と書いたところで、私は、何も、「この世界」に存在する、「感性の密林」の全容を明かしたいわけではありません。
「本作から促された、「さわやかな啓蒙」」が、「作者の意図とは明らかに違う次元での読み」であることの、それを感じざるを得ない、「肉感(フェチズム)」や「擬音(オノマトペ)」に対したとき、「理性」という名の鉄壁を感じたのは、そうした「性癖」が、もとより、私にはない(スリキン・サイモウ・ズルムケ ◎)からであり、同じものを愛する、エゴイストの愛情の公理を、そこに見出すことが出来ないからなのです。
ようするに、わたしには、帰省中の長い車中で、ひと目を憚らず、蕎麦数彦さんの「ポルノ」を読む、自信がありました。
しかし、その復路で、終盤に差し掛かった物語の一文を目にしたとき、私にも来すリビドーのあることを、感じてしまったのです。
「花丸と沢良木は求め合った。もう何度目かもわからなくなった射精の後だった。」
というそれです。
思えば、私のヰタ・セクスアリスは、中井英夫の「炎色反応」を読んだ、十代の頃に始まります。
どうやら、私の「肉感(フェチズム)」は、追憶の明確さのほうにあるらしいのです。
欲望による喚起力も、その性欲的生活も、こうした、「追憶」によってもたらされる、といえば、ロマンチックに過ぎるでしょうか。
それはさておき、「猥本」です。
「私のヰタ・セクスアリス」は、さらに、廣橋梵(龍膽寺雄)の「閨鬼」と、作者不詳の「猟奇倶楽部」を読んだことに続きます。
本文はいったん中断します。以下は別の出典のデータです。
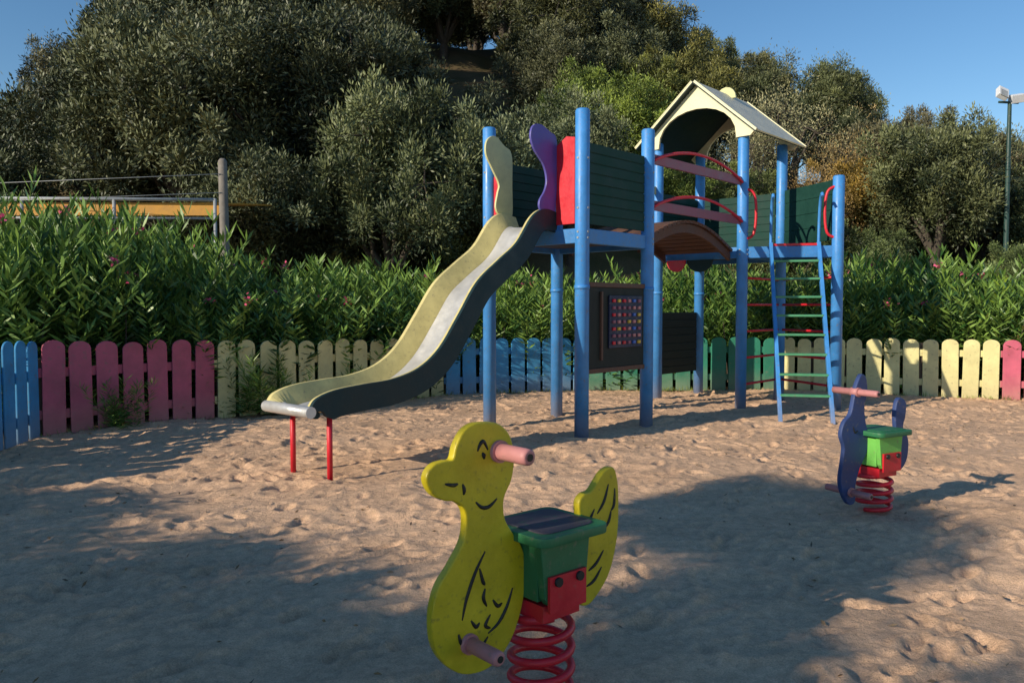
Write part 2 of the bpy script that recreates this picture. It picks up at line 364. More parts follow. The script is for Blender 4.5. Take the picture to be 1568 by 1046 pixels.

ことに、「作者不詳」の作者像を、谷崎潤一郎とする私の妄想! は、主人公、ジョンが、二十四歳の設定で、作者は当時、二十五、六歳であり、一九二五年には三十一歳で、その青年期が、大正期と重なっていることにあります。
そこから生年を割り出すと、明治二十七年となりますが、当の谷崎の生年は、明治十九年ですから、本作の、江戸艶本のなごりをとどめる台詞回しや、すべてがブキッシュである点から、あるいは、もっと上であるかもしれない、とするこちらの推察にも合致します。
ともあれ、想像し得る作者像としては、換骨奪胎の才があり、演劇に関わり(谷崎が大正活映のために、『アマチュア倶楽部』を書き下ろしたのは大正九年)、地誌類を原書で読み得る人物と見ますが、どうでしょう。
「蕎麦数彦さんの新作、『包羞忍恥』を読んだ」感想が、はからずも、「私のヰタ・セクスアリス」を語るハメになろうとは。
が、ゆえに、本作が、正しく「猥本」であることの道義を、語ってもいないでしょうか。
おしまい。
*文中、蕎麦数彦さんの『包羞忍恥』より、本文ページの一部を転載させていただいたことを、付記します。